We have two more roosters, who were supposed to be hens with the sexed chicks we bought. I've isolated them now because they were causing problems. We call them Dumb and Dumber.

The only rooster I'm willing to put up with is Bertie Rooster, because he's only 8 inches tall (10 when he struts). And speaking of which...


A Star is Born



Bertie Rooster has become impossible to deal with, as his already inflated ego has swelled with pride due to the publicity generated by his attack on Miss Peace Moonbeam's friend Scooter. For those who missed it, you can read about the whole diabolical story here:

The Peace Moonbeam Chronicles: Rural Oregon

Here is a photo from that story, of that silly "Scooter" person whose eyes were nearly pecked out by Bertie:



Well thanks to Scooter, I think Bertie has developed a taste for human blood. He has started to bite my hand when I feed him. I think I'm going to have to dig out the my toenail clippers and trim his beak again.

Here he is, literally lording it over Cecil Rhodes, our largest rooster:



Bertie is also so smug because he has fathered such a lot of chicks recently. Here is a photo of the older ones:



Here is a photo of the youngest ones:



I think there are about 29 so far, with another dozen or so on the way. It's an invasion!

We "candled" the remaining eggs, found 4 definite duds, but most seem to be developing. Andy determined that there were now fewer eggs than hens needed to sit on them, so he gave Zsa Zsa Gabor her redundency notice. He put her back into the general population, and she was extreamly put out. So much so in fact, that she managed to sneak back into the nesting area. We think she did this buy pretending to take a dust bath near the door, then actually half buried herself and hid. Then she must have ran through when one of us steped through and our back was turned for a moment. Either that, or she has a magic invisibility cape like Harry Potter.

Several days later, Tannie and Aida Lota Slugs got into a major bitch fight like two roosters; I think they were fighting over eggs to sit on. Tannie got her face bloodied, and so I voted Aida off the Island. She went back into the general population, along with Zsa Zsa again for good measure. Now the only nest sitters are Tannie, Smokey and Turendot.

That's the chicken report. Now, onto the other poultry...


Water Babies

The phrase "water off a duck's back" is no longer just a metaphore to me, it's something I get to see several times a day now.


The first time I filled the pool for the ducks, I filled it completely to the brim. They would dunck their heads in it, but would not climb in or stay in if I placed them there. I emptied it to just a few inches, and they liked that for a while.

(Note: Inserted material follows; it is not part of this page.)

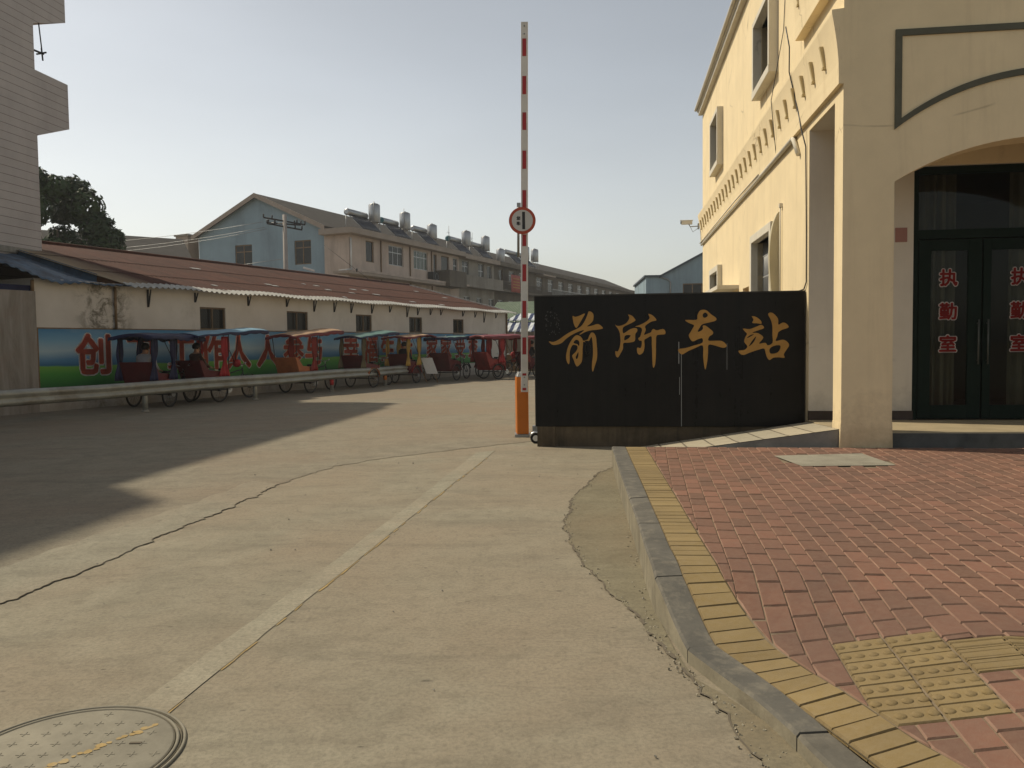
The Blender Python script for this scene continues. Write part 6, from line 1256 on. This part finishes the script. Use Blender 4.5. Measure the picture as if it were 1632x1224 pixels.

Recently I filled it to the brim again, and they dove right in. Now when I let them out of their pen, they go running to the pool, in joyous anticipation.


They can't seem to get enough of it. They bathe and dunck and spash around. They eventually get out and forage in lawn. When I try to get them back to their pen, they quickly dive into the pool again for one last splash-fest.


The still photos don't capture the beauty of the motion of their movements; it's like they become one with the water and the waves they are making. It's very soothing and relaxing to watch.


They also have a repetoir of sounds they make, sounds of contentment, which is also soothing. When they are done bathing, they like me to throw weeds and slugs in the water, so they can go foraging after them. In this photo, it looks like the dog is stalking the ducks, but he was just sniffing around when I called his name to make him look up at the camera.


It's Duckie Heaven here at Robin's Wood. End of farm report!